Schluss mit der Eigenbrötlerei und der bohrenden Nachdenklichkeit. Auf den Straßen wimmelt es von Brüdern und Schwestern, und täglich bekommen wir neue geschenkt. Ja, es stimmt: Sie ist wertvoller als Gold, diese neue Vielfalt, bunt wie ein veganer Gemüseteller. Ich bin du, und du bist ich. Und falls nicht, halt ich die andere Backe auch noch hin.
Die Welt – ein bunter Ringelreigen. Wie irregeleitet bin ich doch! Steht nicht schon in der Bibel, Matthaeus 18:3, „Wahrlich, ich sage euch, so ihr nicht umkehrt und werdet wie die Kinder, werdet ihr nimmermehr in das Reich der Himmel eingehen“. Wann begreife ich endlich: Der Mainstream ist dein Freund! Er ist eine große, warme Woge, auf der du mit anderen ausgelassen surfen darfst. Und am Ufer, auf den weißen Holztürmchen, passen die ideologischen Baywatcher auf, dass dir nichts passiert und du nicht erneut in einen Strudel kritischer Nachdenklichkeit gelangst.

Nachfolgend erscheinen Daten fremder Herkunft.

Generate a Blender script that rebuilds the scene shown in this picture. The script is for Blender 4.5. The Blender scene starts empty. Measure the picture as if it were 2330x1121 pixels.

Ja, eine neue Welt zieht auf. Und die linksgrünen Ideologen – wie alle Verführer der Menschheitsgeschichte zuvor - preisen sie uns als das Himmelreich auf Erden an, in dem die Logik, die Fakten und die Schwerkraft keine Macht mehr haben. In dem in jedem Saulus ein Paulus steckt und sich die bösartigen Klingen der südländischen Eroberer ganz von selbst in Daunenfedern verwandeln.
In dieser Welt, so scheint es mir dann, wäre ich lediglich ein lebendes Fossil aus dunklen Zeiten. Mögen sie sein wie die Kinderlein. Himmel und Hölle liegen nicht so weit voneinander entfernt, und man verläuft sich schnell.
Ich weiß: Ihr erregendes Morgengrauen ist meine melancholische Abenddämmerung. Und das ist gut so!